For a car dealership, the bottom line is, well, the bottom line. They’re in business to make a profit, and let’s face it – they don’t always have the best reputation for providing full disclosure about how their businesses really work. Fortunately, buyers today have access to more information than ever before about how dealership incentives work, which can help them get better deals. But here’s a key point to remember – whether the incentive is being paid to the dealership or to the end consumer, it comes out of the same pocket. That pocket belongs to the manufacturer.
There are a number of consumer incentives that come from the manufacturers and pass through the dealerships. These include offers of low APRs on financing, cash rebates and low lease payments. These are good selling points and are usually widely advertised. They’re most likely to be offered on cars that aren’t selling well, either in a particular region or on a nationwide basis. If a car is new, expensive or in demand, don’t expect to see these kinds of incentives, because – quite frankly – those types of cars tend to sell just fine without them. Think about it – when was the last time you saw Porsche or Lamborghini offering a cash incentive to boost sales?

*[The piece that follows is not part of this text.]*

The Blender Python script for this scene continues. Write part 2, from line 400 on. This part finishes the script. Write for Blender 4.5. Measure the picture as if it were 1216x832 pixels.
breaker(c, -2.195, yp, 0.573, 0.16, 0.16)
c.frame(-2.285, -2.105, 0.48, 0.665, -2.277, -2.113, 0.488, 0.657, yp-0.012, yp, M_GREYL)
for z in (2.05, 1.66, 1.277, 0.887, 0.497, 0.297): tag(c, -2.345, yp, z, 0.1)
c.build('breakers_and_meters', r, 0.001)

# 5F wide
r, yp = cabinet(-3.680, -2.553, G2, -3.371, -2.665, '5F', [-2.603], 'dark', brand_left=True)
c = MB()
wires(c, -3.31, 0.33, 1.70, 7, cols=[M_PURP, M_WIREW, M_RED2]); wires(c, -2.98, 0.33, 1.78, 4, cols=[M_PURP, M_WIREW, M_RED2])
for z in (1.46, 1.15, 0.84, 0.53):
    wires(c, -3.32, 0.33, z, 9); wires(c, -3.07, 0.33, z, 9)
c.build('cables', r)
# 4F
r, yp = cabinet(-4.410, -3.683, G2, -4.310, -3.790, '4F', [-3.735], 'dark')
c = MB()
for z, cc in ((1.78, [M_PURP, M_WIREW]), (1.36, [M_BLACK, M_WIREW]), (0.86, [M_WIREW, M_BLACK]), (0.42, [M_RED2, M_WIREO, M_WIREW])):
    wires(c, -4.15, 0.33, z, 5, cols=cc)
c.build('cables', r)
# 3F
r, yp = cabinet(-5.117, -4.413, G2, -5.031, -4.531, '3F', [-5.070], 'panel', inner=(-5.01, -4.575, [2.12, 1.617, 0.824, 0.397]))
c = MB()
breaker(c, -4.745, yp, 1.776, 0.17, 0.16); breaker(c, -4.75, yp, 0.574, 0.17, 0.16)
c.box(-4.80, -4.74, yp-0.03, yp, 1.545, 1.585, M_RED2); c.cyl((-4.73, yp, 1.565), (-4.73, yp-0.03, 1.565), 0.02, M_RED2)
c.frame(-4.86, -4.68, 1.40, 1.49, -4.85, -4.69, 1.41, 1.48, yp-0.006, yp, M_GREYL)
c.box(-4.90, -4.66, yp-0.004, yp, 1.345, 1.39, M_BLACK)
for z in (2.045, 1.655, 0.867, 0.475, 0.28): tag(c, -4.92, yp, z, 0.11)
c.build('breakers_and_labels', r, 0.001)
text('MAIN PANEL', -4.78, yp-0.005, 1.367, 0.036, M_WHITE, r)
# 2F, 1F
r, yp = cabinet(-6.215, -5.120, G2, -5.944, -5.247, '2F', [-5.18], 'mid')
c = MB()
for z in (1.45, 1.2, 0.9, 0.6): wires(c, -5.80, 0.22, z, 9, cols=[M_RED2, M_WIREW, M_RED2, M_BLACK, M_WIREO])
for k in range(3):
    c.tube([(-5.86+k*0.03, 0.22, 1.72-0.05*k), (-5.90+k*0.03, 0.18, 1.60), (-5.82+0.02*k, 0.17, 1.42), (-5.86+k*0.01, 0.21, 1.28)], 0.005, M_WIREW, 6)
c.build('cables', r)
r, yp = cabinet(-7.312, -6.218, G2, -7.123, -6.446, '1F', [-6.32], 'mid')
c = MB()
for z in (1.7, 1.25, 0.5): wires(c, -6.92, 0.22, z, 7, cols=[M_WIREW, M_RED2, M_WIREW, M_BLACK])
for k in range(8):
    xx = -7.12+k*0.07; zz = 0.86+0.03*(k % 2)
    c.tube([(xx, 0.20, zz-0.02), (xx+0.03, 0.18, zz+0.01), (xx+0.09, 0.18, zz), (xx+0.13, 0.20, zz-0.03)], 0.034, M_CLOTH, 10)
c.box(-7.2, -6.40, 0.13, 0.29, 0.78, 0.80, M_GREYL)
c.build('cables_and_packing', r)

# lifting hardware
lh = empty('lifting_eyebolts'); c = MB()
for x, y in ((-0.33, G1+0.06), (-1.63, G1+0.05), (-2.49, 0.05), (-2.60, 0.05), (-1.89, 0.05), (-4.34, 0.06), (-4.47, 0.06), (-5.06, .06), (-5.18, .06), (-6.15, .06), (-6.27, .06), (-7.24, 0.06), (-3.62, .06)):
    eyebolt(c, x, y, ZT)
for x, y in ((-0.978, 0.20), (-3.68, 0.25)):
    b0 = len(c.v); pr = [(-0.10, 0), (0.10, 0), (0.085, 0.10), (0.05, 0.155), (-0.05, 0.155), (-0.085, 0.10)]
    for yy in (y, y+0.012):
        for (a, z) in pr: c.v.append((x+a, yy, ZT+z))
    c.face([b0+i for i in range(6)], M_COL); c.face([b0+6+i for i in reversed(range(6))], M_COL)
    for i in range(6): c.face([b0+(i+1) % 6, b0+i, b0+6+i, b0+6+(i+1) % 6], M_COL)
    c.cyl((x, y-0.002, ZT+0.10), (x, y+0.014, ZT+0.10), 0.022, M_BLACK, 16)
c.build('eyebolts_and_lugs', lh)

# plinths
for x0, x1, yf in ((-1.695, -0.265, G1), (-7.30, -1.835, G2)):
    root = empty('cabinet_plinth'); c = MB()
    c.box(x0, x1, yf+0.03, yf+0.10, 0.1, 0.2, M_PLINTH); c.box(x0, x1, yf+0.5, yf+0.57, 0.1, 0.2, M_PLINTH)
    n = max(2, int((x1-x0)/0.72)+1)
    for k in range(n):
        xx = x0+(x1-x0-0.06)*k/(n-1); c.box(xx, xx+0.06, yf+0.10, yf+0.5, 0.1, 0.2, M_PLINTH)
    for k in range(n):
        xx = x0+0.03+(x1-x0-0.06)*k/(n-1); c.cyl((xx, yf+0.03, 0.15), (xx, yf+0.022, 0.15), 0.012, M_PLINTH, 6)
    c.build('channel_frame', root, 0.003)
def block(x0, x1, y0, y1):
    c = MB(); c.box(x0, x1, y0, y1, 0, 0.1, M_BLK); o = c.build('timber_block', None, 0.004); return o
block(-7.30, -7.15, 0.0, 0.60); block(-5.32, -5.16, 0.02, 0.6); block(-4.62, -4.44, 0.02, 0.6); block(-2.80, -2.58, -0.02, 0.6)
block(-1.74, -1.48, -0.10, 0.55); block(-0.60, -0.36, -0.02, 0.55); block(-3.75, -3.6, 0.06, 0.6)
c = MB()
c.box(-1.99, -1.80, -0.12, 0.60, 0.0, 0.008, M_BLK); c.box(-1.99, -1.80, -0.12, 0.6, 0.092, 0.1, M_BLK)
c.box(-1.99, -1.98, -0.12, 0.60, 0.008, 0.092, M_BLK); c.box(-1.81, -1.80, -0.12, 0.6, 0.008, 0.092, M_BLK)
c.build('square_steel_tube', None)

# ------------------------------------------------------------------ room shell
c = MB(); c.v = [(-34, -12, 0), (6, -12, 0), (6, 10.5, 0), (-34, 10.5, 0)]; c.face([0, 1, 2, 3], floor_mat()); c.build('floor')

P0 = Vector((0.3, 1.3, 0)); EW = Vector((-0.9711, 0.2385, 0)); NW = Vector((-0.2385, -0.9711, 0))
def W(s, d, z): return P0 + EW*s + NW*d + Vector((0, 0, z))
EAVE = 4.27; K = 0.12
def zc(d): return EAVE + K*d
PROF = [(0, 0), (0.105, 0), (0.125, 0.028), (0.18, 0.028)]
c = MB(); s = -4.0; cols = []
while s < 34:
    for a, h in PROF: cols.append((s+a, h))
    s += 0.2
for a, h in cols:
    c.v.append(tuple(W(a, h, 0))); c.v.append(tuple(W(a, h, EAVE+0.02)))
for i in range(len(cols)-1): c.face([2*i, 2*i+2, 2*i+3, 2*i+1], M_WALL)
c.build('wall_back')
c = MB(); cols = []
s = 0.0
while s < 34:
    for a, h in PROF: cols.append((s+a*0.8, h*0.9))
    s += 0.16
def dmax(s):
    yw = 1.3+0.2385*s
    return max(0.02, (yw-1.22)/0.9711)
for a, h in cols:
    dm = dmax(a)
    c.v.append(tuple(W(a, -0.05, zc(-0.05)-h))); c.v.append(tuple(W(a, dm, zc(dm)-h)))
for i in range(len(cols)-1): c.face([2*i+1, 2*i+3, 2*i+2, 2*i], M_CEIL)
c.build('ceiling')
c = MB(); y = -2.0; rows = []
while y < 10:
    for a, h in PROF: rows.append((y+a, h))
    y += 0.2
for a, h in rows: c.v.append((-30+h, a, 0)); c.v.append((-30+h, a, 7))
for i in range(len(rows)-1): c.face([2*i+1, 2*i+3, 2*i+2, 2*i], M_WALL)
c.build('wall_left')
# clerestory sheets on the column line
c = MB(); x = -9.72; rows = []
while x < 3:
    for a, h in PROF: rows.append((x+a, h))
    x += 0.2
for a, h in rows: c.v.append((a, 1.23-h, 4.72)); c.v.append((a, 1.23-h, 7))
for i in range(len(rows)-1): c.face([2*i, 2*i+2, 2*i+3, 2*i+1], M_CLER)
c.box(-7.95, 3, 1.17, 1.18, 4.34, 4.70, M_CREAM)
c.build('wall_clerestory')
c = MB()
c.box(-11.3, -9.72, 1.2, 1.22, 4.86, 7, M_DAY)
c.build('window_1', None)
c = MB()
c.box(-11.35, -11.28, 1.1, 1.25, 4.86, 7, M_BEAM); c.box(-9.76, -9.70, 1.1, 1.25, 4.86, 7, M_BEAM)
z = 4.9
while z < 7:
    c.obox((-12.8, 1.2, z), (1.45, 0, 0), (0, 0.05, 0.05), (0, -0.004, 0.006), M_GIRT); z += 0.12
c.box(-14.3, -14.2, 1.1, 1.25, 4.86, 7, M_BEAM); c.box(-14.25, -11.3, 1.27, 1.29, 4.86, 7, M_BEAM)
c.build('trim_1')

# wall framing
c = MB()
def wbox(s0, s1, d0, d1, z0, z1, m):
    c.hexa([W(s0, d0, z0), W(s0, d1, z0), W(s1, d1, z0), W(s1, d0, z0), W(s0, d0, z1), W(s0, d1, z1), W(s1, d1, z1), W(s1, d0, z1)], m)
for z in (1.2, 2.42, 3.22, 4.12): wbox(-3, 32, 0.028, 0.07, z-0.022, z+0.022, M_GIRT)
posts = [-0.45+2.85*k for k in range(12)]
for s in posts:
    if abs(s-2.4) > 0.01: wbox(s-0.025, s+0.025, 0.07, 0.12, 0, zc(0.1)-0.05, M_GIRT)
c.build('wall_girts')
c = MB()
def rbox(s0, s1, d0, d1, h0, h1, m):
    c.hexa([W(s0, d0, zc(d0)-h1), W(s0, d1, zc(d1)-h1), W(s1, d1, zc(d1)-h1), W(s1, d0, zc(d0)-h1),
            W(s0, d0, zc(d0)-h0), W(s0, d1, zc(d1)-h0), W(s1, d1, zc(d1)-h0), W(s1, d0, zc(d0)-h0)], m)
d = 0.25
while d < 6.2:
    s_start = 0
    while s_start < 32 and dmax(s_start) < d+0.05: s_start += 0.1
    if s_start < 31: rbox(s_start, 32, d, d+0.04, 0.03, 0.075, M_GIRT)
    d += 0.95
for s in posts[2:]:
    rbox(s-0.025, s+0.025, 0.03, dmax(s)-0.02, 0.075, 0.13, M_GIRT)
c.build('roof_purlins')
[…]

It’s the other kind of incentive – manufacturer to dealership incentives – that you don’t see advertised. However, a little sleuthing on the Internet can turn up information on these types of incentives – the Edmunds.com website is a popular choice. Additionally, you may want to search dealer forum websites for the specific brand of vehicle you’re thinking about purchasing. Dealerships don’t talk about these kinds of incentives because they can add up to substantial income for them, as much as $100,000 a quarter or more.
Incentives can be based on reaching a certain level of sales or on customer service surveys. This means that if a dealership is short on its sales goals, they’re more likely to accept less profit on your particular sale so that they can get the bigger payback through the manufacturer. Sales quotas are often tallied at the end of the month, which is why buying late in the month is more likely to get you a better deal. This is another reason that two different dealerships can offer you two different prices on the same car –it always pays to comparison shop!
How many cars a dealership sells in a specified time period also determines how many cars the dealership will receive during a future time period. Consequently, more sales now means more opportunities for sales in the future. This is especially important, as most people are wary of buying cars from a dealership that has a mostly empty lot. However, use this newfound knowledge to your advantage. Request price quotes from multiple dealers – including those with quieter lots – to find a dealer who’s motivated to make the sale at a better price. You may be lucky enough to find a dealership that’s low on its quotas and desperate to make the sale to you.